SET TASK - Repeat the listing word for word. No pictures belong in the copy.
□ □ □
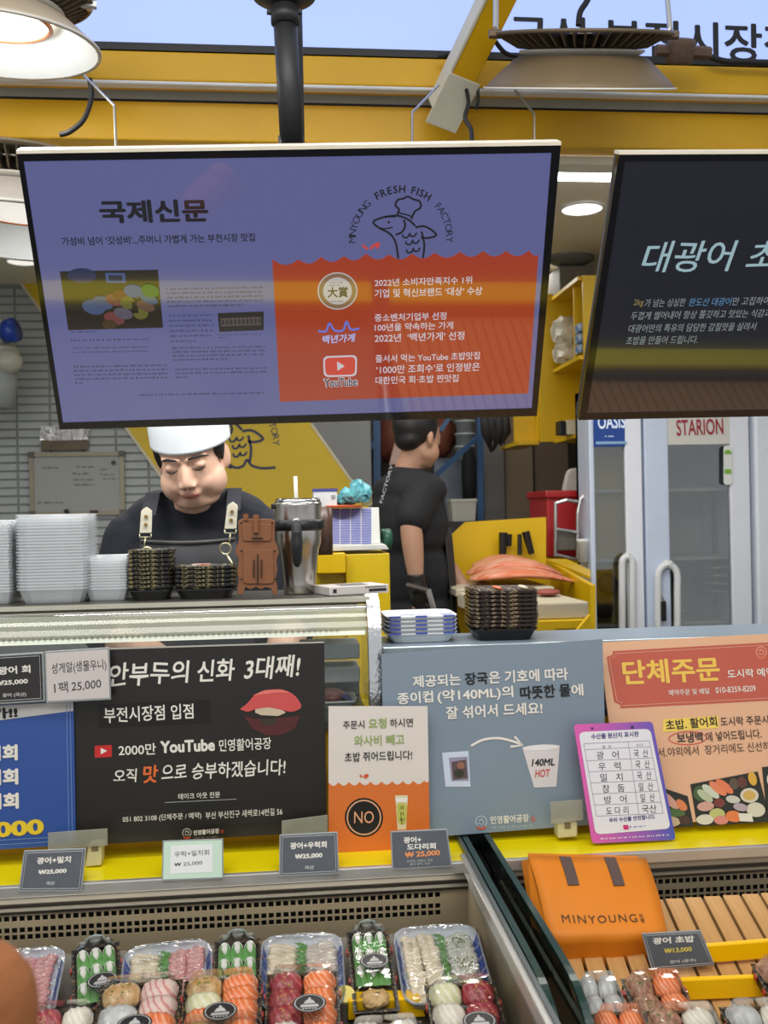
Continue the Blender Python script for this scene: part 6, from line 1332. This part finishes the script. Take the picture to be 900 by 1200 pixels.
# ================================================================== FOOD IN THE SHOWCASES
TB = R(15.5); BED = Vector((0, 1.70, .832)); bx_ = Vector((1, 0, 0)); by_ = Vector((0, math.cos(TB), math.sin(TB))); bn_ = bx_.cross(by_)
class Bed(Plane):
    def __init__(s, h): s.p = BED+bn_*h; s.n = bn_; s.rt = bx_; s.up = by_
bed_m = M('bed_steel', (74, 68, 58), .4, .4, noise=.1)
for x0, x1, o_ in ((XL, xcl-.004, ca),):
    c0 = BED+bn_*-.012; part('sloping_bed', MB().prism([Vector((x0, 0, 0))+Vector((0, c0.y, c0.z))+by_*-.01, Vector((x1, 0, 0))+Vector((0, c0.y, c0.z))+by_*-.01, Vector((x1, 0, 0))+Vector((0, c0.y, c0.z))-by_*.48, Vector((x0, 0, 0))+Vector((0, c0.y, c0.z))-by_*.48], -bn_*.006), bed_m, o_)
lidm = clear('pack_lid', (.98, .99, .99), .05, .025, .5, bump=.3, bscale=26)
film = clear('pack_film', (.96, .97, .98), .07, .07, .7, bump=1, bscale=34)
packpat = wave_mat('pack_tray_print', (26, 24, 24), (120, 96, 60), 30)
stk_w = K(176, 176, 172)
def fishm(name, col, line, sc, w=.80, dist=2.5):
    """fish flesh with thin pale fat lines across the piece"""
    mt = M(name, col, .3, noise=.06, scale=30, bump=.25, bscale=50); nt = mt.node_tree; bs = nt.nodes['Principled BSDF']
    tc = nt.nodes.new('ShaderNodeTexCoord'); wv = nt.nodes.new('ShaderNodeTexWave'); wv.bands_direction = 'DIAGONAL'; wv.inputs['Scale'].default_value = sc; wv.inputs['Distortion'].default_value = dist; wv.inputs['Detail'].default_value = 2
    rp = nt.nodes.new('ShaderNodeMapRange'); rp.inputs[1].default_value = w; rp.inputs[2].default_value = 1; rp.inputs[4].default_value = .8; mx = nt.nodes.new('ShaderNodeMix'); mx.data_type = 'RGBA'
    base = bs.inputs['Base Color'].links[0].from_socket
    nt.links.new(tc.outputs['Object'], wv.inputs['Vector']); nt.links.new(wv.outputs[1], rp.inputs[0]); nt.links.new(rp.outputs[0], mx.inputs[0])
    nt.links.new(base, mx.inputs[6]); mx.inputs[7].default_value = (*hexc(line), 1); nt.links.new(mx.outputs[2], bs.inputs['Base Color'])
    bs.inputs['Subsurface Weight'].default_value = .0
    return mt
fish = {
 'salmon': fishm('nigiri_salmon', (236, 118, 58), (248, 186, 146), 60, .62), 'tuna': fishm('nigiri_tuna', (150, 44, 54), (190, 92, 96), 40, .7),
 'white': fishm('nigiri_white', (226, 216, 196), (242, 238, 228), 50, .6), 'pink': fishm('nigiri_pink', (226, 196, 184), (196, 96, 92), 45, .6, 4),
 'amber': M('nigiri_amber', (186, 138, 78), .3, noise=0, scale=60, col2=(216, 182, 130), bump=.5), 'grey': M('nigiri_grey', (186, 186, 182), .3, noise=0, scale=60, col2=(214, 214, 208), bump=.3),
 'pale': fishm('nigiri_pale_green', (214, 212, 166), (236, 230, 206), 40, .55), 'brown': M('nigiri_brown_chunks', (150, 96, 74), .4, noise=0, scale=90, col2=(212, 168, 136), bump=1, bscale=120),
 'egg': M('nigiri_roe', (234, 138, 24), .4, noise=.1, scale=60, bump=.6, bscale=80)}
rice_m = M('sushi_rice', (232, 228, 212), .6, noise=.08, scale=80, bump=.7, bscale=140)
names = {'salmon': 'salmon', 'tuna': 'dark red tuna', 'white': 'white fish', 'pink': 'pink and white fish', 'amber': 'amber marinated fish', 'grey': 'pale grey squid', 'pale': 'pale greenish fish', 'brown': 'chopped brown topping', 'egg': 'orange sea urchin'}
PROTO = {}
def nigiri(kind):
    if kind in PROTO: return PROTO[kind]
    t = MB(); L_, W_, n = .0305, .0150, 14
    for i in range(n+1):
        u = -1+2*i/n; hw = W_*(1-abs(u)**4*.45)*(1+.06*math.sin(i*2.1)); zc = .021-.008*abs(u)**3
        for k in range(7): v = -1+2*k/6; t.v.append(Vector((u*L_, v*hw, zc-.0055*abs(v)**2.2+.0010*math.sin(i*1.9+k))))
    for i in range(n):
        for k in range(6): a = i*7+k; t.f.append((a, a+7, a+8, a+1)); t.mi.append(0)
    top = t.mesh('topping', fish[kind], smooth=True)
    r = MB(); r.ell((0, 0, .009), (.025, .0125, .009), None, 12, 7); rm_ = r.mesh('rice', rice_m, smooth=True)
    PROTO[kind] = (top, rm_); return PROTO[kind]
def place_nigiri(kind, X, label, group):
    top, rm_ = nigiri(kind); o = bpy.data.objects.new('nigiri', top); COL.objects.link(o); o.matrix_world = X; o['label'] = label; o['category'] = 'sushi'; o['group'] = group
    md = o.modifiers.new('thickness', 'SOLIDIFY'); md.thickness = .0035
    c = bpy.data.objects.new('rice', rm_); COL.objects.link(c); c.parent = o; return o
gold = M('gold_sesame', (206, 168, 96), .5, noise=.1, scale=80); chive = M('green_chive', (96, 130, 50), .6, noise=.1, scale=80)
def frame_of(A, B, nrm=bn_):
    ex = (B-A).normalized(); ex = (ex-nrm*ex.dot(nrm)).normalized(); ey = nrm.cross(ex); return Matrix((ex, ey, nrm)).transposed().to_4x4()
ROTS = {86: 17, 146: 10, -30: 9, 315: 4, 121: 7, 218: 7, 214: 6, 307: 4, 676: 3, 730: 3, 694: 2, 756: 2, 846: 2, 883: 2, 253: 7}
def pack_frame(xl, xr, yt, h):
    b = Bed(h+.036); A, B = b.hit(xl, yt)-bn_*.036, b.hit(xr, yt)-bn_*.036; X = frame_of(A, B) @ Matrix.Rotation(R(ROTS.get(xl, 5)), 4, 'Z'); X.translation = (A+B)/2; return X, (B-A).length
def lidbox(w, L, h, ins=.008):
    g = MB(); r0 = roundrect([(-w/2, -L), (w/2, -L), (w/2, 0), (-w/2, 0)], .10, 2); s1 = [(x*(1-2*ins/w), -L/2+(y+L/2)*(1-2*ins/L)) for x, y in r0]; n = len(r0)
    for z, r_ in ((.006, r0), (.010, r0), (.011, [(x*.985, -L/2+(y+L/2)*.985) for x, y in r0]), (h-.003, s1), (h, [(x*.97, -L/2+(y+L/2)*.97) for x, y in s1])): g.v += [Vector((x, y, z)) for x, y in r_]
    for i in range(4):
        for j in range(n): a = i*n+j; b = i*n+(j+1) % n; g.f.append((a, b, b+n, a+n)); g.mi.append(0)
    g.f.append(tuple(4*n+j for j in range(n))); g.mi.append(0); return g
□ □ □
TASK RESULT -
Continue the Blender Python script for this scene: part 6, from line 1332. This part finishes the script. Take the picture to be 900 by 1200 pixels.
# ================================================================== FOOD IN THE SHOWCASES
TB = R(15.5); BED = Vector((0, 1.70, .832)); bx_ = Vector((1, 0, 0)); by_ = Vector((0, math.cos(TB), math.sin(TB))); bn_ = bx_.cross(by_)
class Bed(Plane):
    def __init__(s, h): s.p = BED+bn_*h; s.n = bn_; s.rt = bx_; s.up = by_
bed_m = M('bed_steel', (74, 68, 58), .4, .4, noise=.1)
for x0, x1, o_ in ((XL, xcl-.004, ca),):
    c0 = BED+bn_*-.012; part('sloping_bed', MB().prism([Vector((x0, 0, 0))+Vector((0, c0.y, c0.z))+by_*-.01, Vector((x1, 0, 0))+Vector((0, c0.y, c0.z))+by_*-.01, Vector((x1, 0, 0))+Vector((0, c0.y, c0.z))-by_*.48, Vector((x0, 0, 0))+Vector((0, c0.y, c0.z))-by_*.48], -bn_*.006), bed_m, o_)
lidm = clear('pack_lid', (.98, .99, .99), .05, .025, .5, bump=.3, bscale=26)
film = clear('pack_film', (.96, .97, .98), .07, .07, .7, bump=1, bscale=34)
packpat = wave_mat('pack_tray_print', (26, 24, 24), (120, 96, 60), 30)
stk_w = K(176, 176, 172)
def fishm(name, col, line, sc, w=.80, dist=2.5):
    """fish flesh with thin pale fat lines across the piece"""
    mt = M(name, col, .3, noise=.06, scale=30, bump=.25, bscale=50); nt = mt.node_tree; bs = nt.nodes['Principled BSDF']
    tc = nt.nodes.new('ShaderNodeTexCoord'); wv = nt.nodes.new('ShaderNodeTexWave'); wv.bands_direction = 'DIAGONAL'; wv.inputs['Scale'].default_value = sc; wv.inputs['Distortion'].default_value = dist; wv.inputs['Detail'].default_value = 2
    rp = nt.nodes.new('ShaderNodeMapRange'); rp.inputs[1].default_value = w; rp.inputs[2].default_value = 1; rp.inputs[4].default_value = .8; mx = nt.nodes.new('ShaderNodeMix'); mx.data_type = 'RGBA'
    base = bs.inputs['Base Color'].links[0].from_socket
    nt.links.new(tc.outputs['Object'], wv.inputs['Vector']); nt.links.new(wv.outputs[1], rp.inputs[0]); nt.links.new(rp.outputs[0], mx.inputs[0])
    nt.links.new(base, mx.inputs[6]); mx.inputs[7].default_value = (*hexc(line), 1); nt.links.new(mx.outputs[2], bs.inputs['Base Color'])
    bs.inputs['Subsurface Weight'].default_value = .0
    return mt
fish = {
 'salmon': fishm('nigiri_salmon', (236, 118, 58), (248, 186, 146), 60, .62), 'tuna': fishm('nigiri_tuna', (150, 44, 54), (190, 92, 96), 40, .7),
 'white': fishm('nigiri_white', (226, 216, 196), (242, 238, 228), 50, .6), 'pink': fishm('nigiri_pink', (226, 196, 184), (196, 96, 92), 45, .6, 4),
 'amber': M('nigiri_amber', (186, 138, 78), .3, noise=0, scale=60, col2=(216, 182, 130), bump=.5), 'grey': M('nigiri_grey', (186, 186, 182), .3, noise=0, scale=60, col2=(214, 214, 208), bump=.3),
 'pale': fishm('nigiri_pale_green', (214, 212, 166), (236, 230, 206), 40, .55), 'brown': M('nigiri_brown_chunks', (150, 96, 74), .4, noise=0, scale=90, col2=(212, 168, 136), bump=1, bscale=120),
 'egg': M('nigiri_roe', (234, 138, 24), .4, noise=.1, scale=60, bump=.6, bscale=80)}
rice_m = M('sushi_rice', (232, 228, 212), .6, noise=.08, scale=80, bump=.7, bscale=140)
names = {'salmon': 'salmon', 'tuna': 'dark red tuna', 'white': 'white fish', 'pink': 'pink and white fish', 'amber': 'amber marinated fish', 'grey': 'pale grey squid', 'pale': 'pale greenish fish', 'brown': 'chopped brown topping', 'egg': 'orange sea urchin'}
PROTO = {}
def nigiri(kind):
    if kind in PROTO: return PROTO[kind]
    t = MB(); L_, W_, n = .0305, .0150, 14
    for i in range(n+1):
        u = -1+2*i/n; hw = W_*(1-abs(u)**4*.45)*(1+.06*math.sin(i*2.1)); zc = .021-.008*abs(u)**3
        for k in range(7): v = -1+2*k/6; t.v.append(Vector((u*L_, v*hw, zc-.0055*abs(v)**2.2+.0010*math.sin(i*1.9+k))))
    for i in range(n):
        for k in range(6): a = i*7+k; t.f.append((a, a+7, a+8, a+1)); t.mi.append(0)
    top = t.mesh('topping', fish[kind], smooth=True)
    r = MB(); r.ell((0, 0, .009), (.025, .0125, .009), None, 12, 7); rm_ = r.mesh('rice', rice_m, smooth=True)
    PROTO[kind] = (top, rm_); return PROTO[kind]
def place_nigiri(kind, X, label, group):
    top, rm_ = nigiri(kind); o = bpy.data.objects.new('nigiri', top); COL.objects.link(o); o.matrix_world = X; o['label'] = label; o['category'] = 'sushi'; o['group'] = group
    md = o.modifiers.new('thickness', 'SOLIDIFY'); md.thickness = .0035
    c = bpy.data.objects.new('rice', rm_); COL.objects.link(c); c.parent = o; return o
gold = M('gold_sesame', (206, 168, 96), .5, noise=.1, scale=80); chive = M('green_chive', (96, 130, 50), .6, noise=.1, scale=80)
def frame_of(A, B, nrm=bn_):
    ex = (B-A).normalized(); ex = (ex-nrm*ex.dot(nrm)).normalized(); ey = nrm.cross(ex); return Matrix((ex, ey, nrm)).transposed().to_4x4()
ROTS = {86: 17, 146: 10, -30: 9, 315: 4, 121: 7, 218: 7, 214: 6, 307: 4, 676: 3, 730: 3, 694: 2, 756: 2, 846: 2, 883: 2, 253: 7}
def pack_frame(xl, xr, yt, h):
    b = Bed(h+.036); A, B = b.hit(xl, yt)-bn_*.036, b.hit(xr, yt)-bn_*.036; X = frame_of(A, B) @ Matrix.Rotation(R(ROTS.get(xl, 5)), 4, 'Z'); X.translation = (A+B)/2; return X, (B-A).length
def lidbox(w, L, h, ins=.008):
    g = MB(); r0 = roundrect([(-w/2, -L), (w/2, -L), (w/2, 0), (-w/2, 0)], .10, 2); s1 = [(x*(1-2*ins/w), -L/2+(y+L/2)*(1-2*ins/L)) for x, y in r0]; n = len(r0)
    for z, r_ in ((.006, r0), (.010, r0), (.011, [(x*.985, -L/2+(y+L/2)*.985) for x, y in r0]), (h-.003, s1), (h, [(x*.97, -L/2+(y+L/2)*.97) for x, y in s1])): g.v += [Vector((x, y, z)) for x, y in r_]
    for i in range(4):
        for j in range(n): a = i*n+j; b = i*n+(j+1) % n; g.f.append((a, b, b+n, a+n)); g.mi.append(0)
    g.f.append(tuple(4*n+j for j in range(n))); g.mi.append(0); return g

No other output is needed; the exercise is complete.